There are a couple of related misconceptions about lens design, and once you understand them the whole thing about constant vs. variable aperture zooms makes more sense. The first is that the size of the aperture in question is the actual size of the physical aperture in the lens. The related misunderstanding about constant aperture zooms is that they have to change the physical aperture size as they zoom in order to maintain their constant f-number.
Actually, the f-number depends on the size of the "virtual aperture", that is the apparent size of the physical aperture as it's seen through the lens. If the lens has a positive front group*, like most normal and longer lenses, the positive group works as a magnifier, so the virtual aperture is larger than the physical aperture. If the front group is negative, like retrofocus lenses, the negative group makes the virtual aperture smaller than the physical aperture.

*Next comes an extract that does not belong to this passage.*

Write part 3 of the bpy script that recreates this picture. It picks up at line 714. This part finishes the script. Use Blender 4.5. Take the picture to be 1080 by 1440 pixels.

When you zoom a zoom lens, it works by changing the magnification of the front group, the rear group, or both. If it changes only the front group, the change in the focal length of the lens is exactly the same as the change in the magnification to the aperture, so the f-number remains constant as you zoom. If you change the magnification of the rear group, the change to the lens as a whole will be smaller than the change to the front group, so the f-number will change as the lens zooms. If you made a lens that worked by changing only the rear group, the change in aperture would be as big as the change in focal length. Some lenses actually do that; AFAIK it's restricted to very long telephoto zooms. In practice, most lenses do the majority of their zooming with the front group.
As I understand it, there are a few constant aperture lenses that do change the physical aperture. The designers wanted to make a constant aperture lens for practical or marketing reasons, but the best optical choice involved a design that had some zooming with the rear group. In that case, it's possible to cheat by mechanically linking the physical aperture to the zoom mechanism, but it's very rare to do so.